[Short task] Quote every line from the top of the listing down to and including the line that contains "rng = np.random.default_rng(7)".

[Source material]
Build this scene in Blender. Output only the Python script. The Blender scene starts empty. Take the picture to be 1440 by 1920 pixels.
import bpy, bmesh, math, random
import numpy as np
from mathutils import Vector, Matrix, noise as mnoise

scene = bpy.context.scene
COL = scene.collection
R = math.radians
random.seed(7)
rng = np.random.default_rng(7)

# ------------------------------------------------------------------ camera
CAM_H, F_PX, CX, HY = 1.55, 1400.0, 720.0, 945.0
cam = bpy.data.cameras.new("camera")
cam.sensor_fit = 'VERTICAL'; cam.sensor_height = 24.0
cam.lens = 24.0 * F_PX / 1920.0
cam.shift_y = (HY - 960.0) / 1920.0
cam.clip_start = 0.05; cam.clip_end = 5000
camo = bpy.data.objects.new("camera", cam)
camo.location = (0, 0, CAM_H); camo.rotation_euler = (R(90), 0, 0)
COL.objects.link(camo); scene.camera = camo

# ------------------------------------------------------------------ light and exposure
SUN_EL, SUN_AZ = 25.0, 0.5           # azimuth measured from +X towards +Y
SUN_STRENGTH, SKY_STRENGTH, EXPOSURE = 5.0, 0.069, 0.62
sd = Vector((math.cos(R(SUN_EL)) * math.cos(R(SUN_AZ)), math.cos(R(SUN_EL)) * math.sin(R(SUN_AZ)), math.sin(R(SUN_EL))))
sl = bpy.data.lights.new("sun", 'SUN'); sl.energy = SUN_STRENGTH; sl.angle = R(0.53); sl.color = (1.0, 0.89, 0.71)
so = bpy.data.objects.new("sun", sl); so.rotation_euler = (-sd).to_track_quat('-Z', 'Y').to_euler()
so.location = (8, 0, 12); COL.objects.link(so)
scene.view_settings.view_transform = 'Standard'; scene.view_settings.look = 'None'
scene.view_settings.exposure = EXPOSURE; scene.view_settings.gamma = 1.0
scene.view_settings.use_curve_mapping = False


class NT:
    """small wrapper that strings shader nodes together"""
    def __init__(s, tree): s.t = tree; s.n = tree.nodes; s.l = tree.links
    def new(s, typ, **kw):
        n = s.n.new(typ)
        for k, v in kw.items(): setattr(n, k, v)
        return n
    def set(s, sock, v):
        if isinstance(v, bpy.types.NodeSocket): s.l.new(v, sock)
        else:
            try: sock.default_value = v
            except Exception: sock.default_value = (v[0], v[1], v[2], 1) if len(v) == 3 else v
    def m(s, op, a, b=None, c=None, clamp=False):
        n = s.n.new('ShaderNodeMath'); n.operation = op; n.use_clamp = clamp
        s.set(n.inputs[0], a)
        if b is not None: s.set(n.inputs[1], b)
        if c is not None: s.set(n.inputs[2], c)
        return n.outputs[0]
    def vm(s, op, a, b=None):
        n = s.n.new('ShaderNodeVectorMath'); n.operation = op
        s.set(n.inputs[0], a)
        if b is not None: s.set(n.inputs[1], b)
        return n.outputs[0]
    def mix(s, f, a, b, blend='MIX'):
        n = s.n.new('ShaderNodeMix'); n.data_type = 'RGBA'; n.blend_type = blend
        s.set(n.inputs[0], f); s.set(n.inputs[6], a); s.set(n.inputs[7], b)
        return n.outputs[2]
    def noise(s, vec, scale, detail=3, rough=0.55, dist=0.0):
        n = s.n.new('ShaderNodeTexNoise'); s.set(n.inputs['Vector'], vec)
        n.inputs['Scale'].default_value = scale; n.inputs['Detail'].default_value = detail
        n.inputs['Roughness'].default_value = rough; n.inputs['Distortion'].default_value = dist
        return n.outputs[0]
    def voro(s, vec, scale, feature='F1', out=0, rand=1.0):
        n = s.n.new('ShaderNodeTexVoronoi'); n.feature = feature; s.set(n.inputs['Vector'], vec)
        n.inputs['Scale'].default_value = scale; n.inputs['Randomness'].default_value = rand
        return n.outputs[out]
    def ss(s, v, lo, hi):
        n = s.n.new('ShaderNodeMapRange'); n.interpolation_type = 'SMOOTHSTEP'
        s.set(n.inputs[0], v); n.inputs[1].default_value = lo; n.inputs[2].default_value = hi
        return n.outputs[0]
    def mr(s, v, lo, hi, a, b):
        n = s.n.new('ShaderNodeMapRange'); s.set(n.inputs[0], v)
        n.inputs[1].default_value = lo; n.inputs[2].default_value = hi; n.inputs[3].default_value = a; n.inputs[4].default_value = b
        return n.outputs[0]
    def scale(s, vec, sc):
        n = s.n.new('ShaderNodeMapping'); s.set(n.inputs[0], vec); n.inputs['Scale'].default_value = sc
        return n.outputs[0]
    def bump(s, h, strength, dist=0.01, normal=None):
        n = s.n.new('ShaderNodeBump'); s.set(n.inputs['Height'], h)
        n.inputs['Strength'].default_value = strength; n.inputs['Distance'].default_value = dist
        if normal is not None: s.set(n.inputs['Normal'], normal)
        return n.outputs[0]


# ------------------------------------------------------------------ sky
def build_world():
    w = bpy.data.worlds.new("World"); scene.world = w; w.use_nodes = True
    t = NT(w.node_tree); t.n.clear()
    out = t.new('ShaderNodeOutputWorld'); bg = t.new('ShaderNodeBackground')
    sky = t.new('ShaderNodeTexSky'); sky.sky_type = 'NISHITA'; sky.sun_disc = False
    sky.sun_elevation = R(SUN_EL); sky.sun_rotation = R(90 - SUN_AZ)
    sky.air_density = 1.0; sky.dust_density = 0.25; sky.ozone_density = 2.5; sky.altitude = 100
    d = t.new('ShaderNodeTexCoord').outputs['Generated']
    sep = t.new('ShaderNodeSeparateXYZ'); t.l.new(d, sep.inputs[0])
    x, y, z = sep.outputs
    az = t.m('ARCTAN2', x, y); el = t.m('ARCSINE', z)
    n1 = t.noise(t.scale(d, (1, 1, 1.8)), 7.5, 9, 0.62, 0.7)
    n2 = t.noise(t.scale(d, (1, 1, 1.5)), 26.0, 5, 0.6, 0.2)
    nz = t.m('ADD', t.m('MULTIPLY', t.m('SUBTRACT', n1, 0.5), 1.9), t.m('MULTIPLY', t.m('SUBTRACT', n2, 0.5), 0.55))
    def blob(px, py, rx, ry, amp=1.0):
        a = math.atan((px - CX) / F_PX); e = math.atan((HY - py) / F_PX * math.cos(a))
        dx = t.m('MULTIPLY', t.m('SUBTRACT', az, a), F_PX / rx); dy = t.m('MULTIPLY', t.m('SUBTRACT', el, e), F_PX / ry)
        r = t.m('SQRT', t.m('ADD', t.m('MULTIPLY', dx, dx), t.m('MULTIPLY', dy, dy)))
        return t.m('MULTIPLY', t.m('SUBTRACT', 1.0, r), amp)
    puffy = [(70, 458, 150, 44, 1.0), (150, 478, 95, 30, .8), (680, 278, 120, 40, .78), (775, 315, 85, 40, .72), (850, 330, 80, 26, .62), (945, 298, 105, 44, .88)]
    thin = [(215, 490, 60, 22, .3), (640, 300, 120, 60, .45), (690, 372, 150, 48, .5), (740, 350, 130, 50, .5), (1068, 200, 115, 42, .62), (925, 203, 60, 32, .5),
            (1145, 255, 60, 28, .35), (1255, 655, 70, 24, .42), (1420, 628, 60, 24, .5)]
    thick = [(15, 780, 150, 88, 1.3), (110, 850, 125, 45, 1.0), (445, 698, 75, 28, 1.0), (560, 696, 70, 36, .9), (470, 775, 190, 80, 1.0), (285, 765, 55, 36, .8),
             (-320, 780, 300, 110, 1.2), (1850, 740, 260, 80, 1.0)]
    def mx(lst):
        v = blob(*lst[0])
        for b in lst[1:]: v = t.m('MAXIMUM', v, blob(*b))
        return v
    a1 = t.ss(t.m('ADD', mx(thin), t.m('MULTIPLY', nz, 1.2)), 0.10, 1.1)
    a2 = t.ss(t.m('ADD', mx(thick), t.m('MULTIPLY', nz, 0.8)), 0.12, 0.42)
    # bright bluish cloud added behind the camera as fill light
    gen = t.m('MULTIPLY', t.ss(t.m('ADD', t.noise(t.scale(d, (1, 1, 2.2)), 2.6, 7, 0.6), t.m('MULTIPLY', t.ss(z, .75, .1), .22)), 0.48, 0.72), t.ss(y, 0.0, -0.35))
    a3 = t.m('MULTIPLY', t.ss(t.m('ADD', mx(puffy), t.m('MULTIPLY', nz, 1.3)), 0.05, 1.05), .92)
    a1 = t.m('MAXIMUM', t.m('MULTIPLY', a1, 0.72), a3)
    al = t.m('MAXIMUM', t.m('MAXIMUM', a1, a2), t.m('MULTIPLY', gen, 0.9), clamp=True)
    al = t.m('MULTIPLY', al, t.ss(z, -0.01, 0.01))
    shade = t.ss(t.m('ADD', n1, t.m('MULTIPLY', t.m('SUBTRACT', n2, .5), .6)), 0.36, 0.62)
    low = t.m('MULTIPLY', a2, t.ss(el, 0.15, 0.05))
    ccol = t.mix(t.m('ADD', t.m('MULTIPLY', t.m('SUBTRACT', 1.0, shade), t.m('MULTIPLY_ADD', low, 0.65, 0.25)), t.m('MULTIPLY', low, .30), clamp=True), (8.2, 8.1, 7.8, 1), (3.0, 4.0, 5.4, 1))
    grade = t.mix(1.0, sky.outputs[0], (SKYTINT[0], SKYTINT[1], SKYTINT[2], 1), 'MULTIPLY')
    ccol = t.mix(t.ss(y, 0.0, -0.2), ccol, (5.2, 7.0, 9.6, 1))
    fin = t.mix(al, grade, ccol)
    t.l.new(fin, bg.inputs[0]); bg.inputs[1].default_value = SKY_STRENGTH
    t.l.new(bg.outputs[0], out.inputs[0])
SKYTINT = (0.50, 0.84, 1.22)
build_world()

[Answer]
Build this scene in Blender. Output only the Python script. The Blender scene starts empty. Take the picture to be 1440 by 1920 pixels.
import bpy, bmesh, math, random
import numpy as np
from mathutils import Vector, Matrix, noise as mnoise

scene = bpy.context.scene
COL = scene.collection
R = math.radians
random.seed(7)
rng = np.random.default_rng(7)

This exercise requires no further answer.